Ohio Water Authority Kicks Off Retail Period for $400 Million

CHICAGO — The Ohio Water Development Authority today will begin taking retail orders on $400 million of new-money bonds in a transaction that could include some taxable Build America Bonds.

Proceeds from the bonds will be used to fund the state’s water pollution control loan fund program. The debt is rated triple-A by Moody’s Investors Service and Standard & Poor’s.

Like Indiana, which also enters the market today with water loan fund bonds, Ohio expects high retail participation.

Retail buyers have shown increasing interest in the highly rated securities since last year, according to Scott Campbell, chief operating officer for the OWDA.

“Within just the last year we have started to do retail order periods — prior to that it was purely institutional,” he said. “As the market has evolved and changed, retail has become more important. The last series of bonds that we issued, in October 2009, we ended up getting 70% done retail.”

Authority officials will consider issuing some of the debt as taxable BABs, though they may be unwilling to extend the maturities to 30 years, where BABs tend to be most economically beneficial to issuers.

“The transaction [without BABs] amortizes within a 20-year period,” Campbell said. “If we went 30 years we could probably pick up more [interest savings] but I’m not sure we’re willing to extend that.”

Morgan Stanley is the senior book-running manager on the deal, leading an underwriting team of six additional firms. Squire, Sanders & Dempsey LLP is bond counsel and RBC Capital Markets Corp. is financial adviser.

The bonds will carry a pledge of loan repayments from the clean water program’s borrowers.

The program currently funds 1,200 projects with 430 borrowers.
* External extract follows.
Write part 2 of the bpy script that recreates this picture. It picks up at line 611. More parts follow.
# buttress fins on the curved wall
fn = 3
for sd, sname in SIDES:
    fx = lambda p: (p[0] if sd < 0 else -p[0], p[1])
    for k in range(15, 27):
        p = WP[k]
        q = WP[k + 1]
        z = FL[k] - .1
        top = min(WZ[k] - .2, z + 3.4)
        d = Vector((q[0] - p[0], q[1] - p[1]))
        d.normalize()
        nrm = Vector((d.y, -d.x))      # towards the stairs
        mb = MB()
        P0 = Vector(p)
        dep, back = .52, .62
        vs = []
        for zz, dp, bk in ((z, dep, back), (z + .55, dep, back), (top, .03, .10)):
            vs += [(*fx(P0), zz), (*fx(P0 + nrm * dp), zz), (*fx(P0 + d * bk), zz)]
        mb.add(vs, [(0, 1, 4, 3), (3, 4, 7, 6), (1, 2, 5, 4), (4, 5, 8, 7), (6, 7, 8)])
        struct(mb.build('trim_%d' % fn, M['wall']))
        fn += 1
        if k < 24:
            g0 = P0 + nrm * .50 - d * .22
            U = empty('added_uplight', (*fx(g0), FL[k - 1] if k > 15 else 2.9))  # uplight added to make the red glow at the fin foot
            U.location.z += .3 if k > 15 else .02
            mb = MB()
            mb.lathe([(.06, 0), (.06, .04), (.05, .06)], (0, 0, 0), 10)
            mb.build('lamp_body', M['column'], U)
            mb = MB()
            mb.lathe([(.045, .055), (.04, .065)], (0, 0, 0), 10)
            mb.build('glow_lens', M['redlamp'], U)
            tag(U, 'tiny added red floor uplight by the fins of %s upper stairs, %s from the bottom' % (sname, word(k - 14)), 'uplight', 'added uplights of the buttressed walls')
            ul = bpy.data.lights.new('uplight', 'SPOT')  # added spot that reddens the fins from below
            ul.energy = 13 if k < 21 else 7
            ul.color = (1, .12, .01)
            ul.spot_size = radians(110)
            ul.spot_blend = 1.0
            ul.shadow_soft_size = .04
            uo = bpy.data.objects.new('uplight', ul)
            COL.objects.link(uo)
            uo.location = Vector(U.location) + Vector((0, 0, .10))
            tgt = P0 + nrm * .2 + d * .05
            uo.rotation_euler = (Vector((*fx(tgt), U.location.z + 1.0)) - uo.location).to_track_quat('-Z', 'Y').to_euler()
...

The largest borrowers are Columbus, which accounts for nearly 23% of s total loans, and the Northeast Ohio Regional Sewer District, which provides sewer services to about 328,000 customers in the northeast region of the state.

The sale marks the water authority’s first large new-money issuance since 2005. Campbell said it is likely the issuer will come to market annually with bonds in the future.